PENSAMENTO PLURAL Supremas Cortes sob pressão: ética, exposição e desconfiança pública, por Palmarí de Lucena

O escritor Palmarí de Lucena lembra como “a recente adoção de um código de conduta pela Suprema Corte dos EUA expôs mais que respostas formais: revelou a fragilidade da confiança pública diante de conflitos aparentes envolvendo ministros como Clarence Thomas e Samuel Alito”. No Brasil, o STF enfrenta desgaste semelhante por excessiva exposição e personalização da toga. A iniciativa de Edson Fachin em defender maior discrição surge como contraponto institucional. Em ambos os países, a lição é a mesma: sem sobriedade e transparência, a autoridade judicial se corrói. Confira íntegra...

A Suprema Corte dos Estados Unidos aprendeu, tarde, que a Justiça não vive apenas de sentenças — vive de sombras bem colocadas. Quando a luz incide demais sobre o juiz, a toga perde espessura e a instituição começa a parecer menor que o cargo. Foi isso que ocorreu quando os nomes de Clarence Thomas e Samuel Alito, os dois ministros mais conservadores da Corte, migraram das páginas jurídicas para o noticiário político e social.

No caso de Thomas, investigações jornalísticas revelaram viagens custeadas por um empresário politicamente ativo e benefícios não declarados durante anos. A discussão jurídica se concentrou em aspectos formais de prestação de contas, mas o estrago maior foi simbólico. A confiança da opinião pública não costuma ruir por um evento isolado, e sim pela repetição de desconfortos que não encontram resposta convincente.
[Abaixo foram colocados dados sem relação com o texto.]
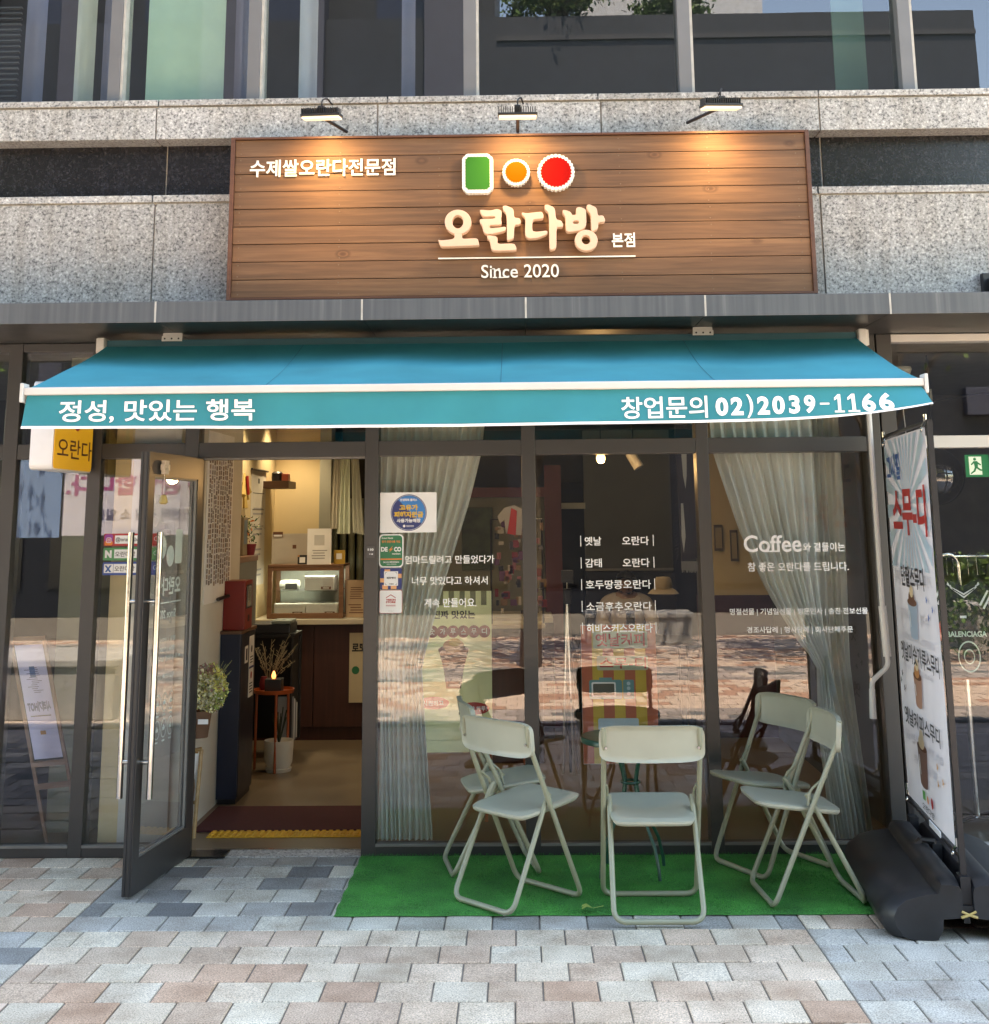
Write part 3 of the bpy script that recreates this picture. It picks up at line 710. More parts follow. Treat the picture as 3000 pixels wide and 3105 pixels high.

Com Alito, o ruído veio da exposição pessoal. Viagens, vínculos privados e a exibição pública de símbolos associados a disputas políticas trouxeram para dentro da esfera doméstica aquilo que deveria permanecer fora dela: a manifestação visível de preferências ideológicas. Um juiz pode ter convicções; o problema começa quando elas se tornam sinalização pública.

Nenhuma dessas situações prova, por si, favorecimento judicial. Mas cortinas institucionais não se rasgam apenas com provas — rasgam-se com suspeitas. Em tribunais constitucionais, a aparência de independência é parte da independência.

Foi sob esse desconforto que a Suprema Corte americana anunciou, em 2023, seu primeiro Código de Conduta. Um marco tardio, porém, histórico. Mas o texto foi recebido com ceticismo: não há órgão fiscalizador externo, não há sanções claras, não há instância revisora. Cada magistrado segue sendo juiz da própria conduta. Eticamente, é pouco. Institucionalmente, é insuficiente.

No Brasil, o problema não é a ausência de normas. Há Código de Ética, há o Conselho Nacional de Justiça, há regulação formal. O desgaste aqui tem outra natureza: a superexposição. O Supremo Tribunal Federal transformou-se lentamente em arena pública, onde decisões importantes convivem com pronunciamentos que extrapolam os autos.

Ministros passaram a ser identificados como intérpretes permanentes da política, e não apenas da Constituição. O tribunal ganhou visibilidade — e perdeu distância. A toga ficou mais próxima das luzes que da penumbra necessária à autoridade.

É nesse contraste que a postura do ministro Edson Fachin assume relevância simbólica. Ao defender mais discrição, contenção institucional e menor protagonismo fora dos processos, Fachin não propôs reforma constitucional nem confronto político. Propôs o óbvio — que anda em falta: que juiz seja juiz, e não personagem central da cena pública.

Enquanto nos Estados Unidos a controvérsia nasce no mundo privado, no Brasil ela nasce na praça. Mas o efeito é semelhante: erosão da autoridade simbólica.

Nada explode nas Cortes Supremas. Tudo corrói. O desgaste é lento, quase invisível, feito de pequenos gestos que não chegam a escândalo, mas se acumulam como ferrugem institucional. A toga não foi feita para brilhar. Foi costurada para ocultar o indivíduo e preservar a função. Quando se inverte a lógica — quando o cargo serve para engrandecer o ocupante — a Justiça perde o véu e o Estado perde o abrigo. Tribunais não se sustentam pelo poder que exercem, mas pela confiança que inspiram. E confiança não se impõe por autoridade: constrói-se pelo gesto contido, pela palavra medida, pela recusa ao protagonismo.

Nos Estados Unidos, casos envolvendo Clarence Thomas e Samuel Alito mostraram como a simples aparência de vínculo já basta para abalar certezas, ainda que não se prove interferência direta nas decisões. No Brasil, a postura defendida por Edson Fachin aponta para o valor da contenção como forma de proteção institucional. Trata-se do mesmo alerta, em duas línguas: quando juízes parecem parte, deixam de parecer árbitros; quando a toga vira vitrine, a Justiça se parece com feira — e, nesse ruído, ninguém mais escuta o peso da balança.